** Begin **
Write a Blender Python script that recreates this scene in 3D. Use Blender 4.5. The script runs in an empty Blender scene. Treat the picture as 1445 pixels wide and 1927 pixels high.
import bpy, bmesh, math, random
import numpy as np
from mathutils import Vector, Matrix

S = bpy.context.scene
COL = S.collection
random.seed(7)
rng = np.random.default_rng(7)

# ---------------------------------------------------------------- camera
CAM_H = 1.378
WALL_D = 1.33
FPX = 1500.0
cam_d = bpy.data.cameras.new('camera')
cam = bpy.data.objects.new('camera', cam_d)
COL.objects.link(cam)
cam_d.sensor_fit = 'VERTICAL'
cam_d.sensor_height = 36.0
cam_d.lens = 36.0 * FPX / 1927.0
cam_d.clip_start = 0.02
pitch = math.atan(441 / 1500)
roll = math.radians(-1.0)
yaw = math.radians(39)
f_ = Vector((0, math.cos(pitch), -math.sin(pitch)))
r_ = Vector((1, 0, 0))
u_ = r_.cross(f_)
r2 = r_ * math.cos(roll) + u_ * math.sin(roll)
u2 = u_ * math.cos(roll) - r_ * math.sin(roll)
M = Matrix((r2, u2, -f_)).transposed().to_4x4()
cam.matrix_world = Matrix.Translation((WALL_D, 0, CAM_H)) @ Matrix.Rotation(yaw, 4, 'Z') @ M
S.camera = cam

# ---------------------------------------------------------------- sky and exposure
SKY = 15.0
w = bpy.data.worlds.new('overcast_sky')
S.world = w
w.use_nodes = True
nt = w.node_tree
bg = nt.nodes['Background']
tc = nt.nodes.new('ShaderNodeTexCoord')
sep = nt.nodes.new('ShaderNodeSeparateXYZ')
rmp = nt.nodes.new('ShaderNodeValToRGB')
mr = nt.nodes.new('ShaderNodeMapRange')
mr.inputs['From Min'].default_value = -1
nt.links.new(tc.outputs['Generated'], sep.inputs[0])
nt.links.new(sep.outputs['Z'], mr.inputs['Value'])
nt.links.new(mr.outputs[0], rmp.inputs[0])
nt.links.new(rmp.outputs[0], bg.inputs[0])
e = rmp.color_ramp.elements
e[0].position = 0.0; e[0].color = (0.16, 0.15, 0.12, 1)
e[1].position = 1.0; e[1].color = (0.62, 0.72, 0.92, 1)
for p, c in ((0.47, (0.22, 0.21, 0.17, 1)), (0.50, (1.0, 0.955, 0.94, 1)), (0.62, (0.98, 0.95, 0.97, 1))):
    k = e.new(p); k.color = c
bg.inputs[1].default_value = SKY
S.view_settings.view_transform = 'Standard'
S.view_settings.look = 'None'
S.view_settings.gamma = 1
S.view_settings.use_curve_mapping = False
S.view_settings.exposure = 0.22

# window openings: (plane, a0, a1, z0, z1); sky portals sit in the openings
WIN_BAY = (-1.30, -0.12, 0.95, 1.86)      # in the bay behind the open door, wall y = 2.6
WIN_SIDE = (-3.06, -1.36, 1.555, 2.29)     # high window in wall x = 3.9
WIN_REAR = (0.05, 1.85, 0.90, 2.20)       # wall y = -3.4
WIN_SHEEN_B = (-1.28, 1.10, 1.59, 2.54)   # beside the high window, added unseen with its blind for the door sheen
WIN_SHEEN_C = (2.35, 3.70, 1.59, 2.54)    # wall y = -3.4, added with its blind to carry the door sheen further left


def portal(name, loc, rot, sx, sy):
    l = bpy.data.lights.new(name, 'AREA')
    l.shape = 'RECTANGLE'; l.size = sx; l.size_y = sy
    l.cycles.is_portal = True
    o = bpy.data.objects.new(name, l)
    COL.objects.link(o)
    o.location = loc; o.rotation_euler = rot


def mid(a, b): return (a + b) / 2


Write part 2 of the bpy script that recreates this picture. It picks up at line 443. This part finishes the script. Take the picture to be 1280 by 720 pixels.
** End **
TO BE DONE: Show all lines from the records above where the word "Write" occurs.

OUTPUT FOR THIS TASK:
Write a Blender Python script that recreates this scene in 3D. Use Blender 4.5. The script runs in an empty Blender scene. Treat the picture as 1445 pixels wide and 1927 pixels high.
Write part 2 of the bpy script that recreates this picture. It picks up at line 443. This part finishes the script. Take the picture to be 1280 by 720 pixels.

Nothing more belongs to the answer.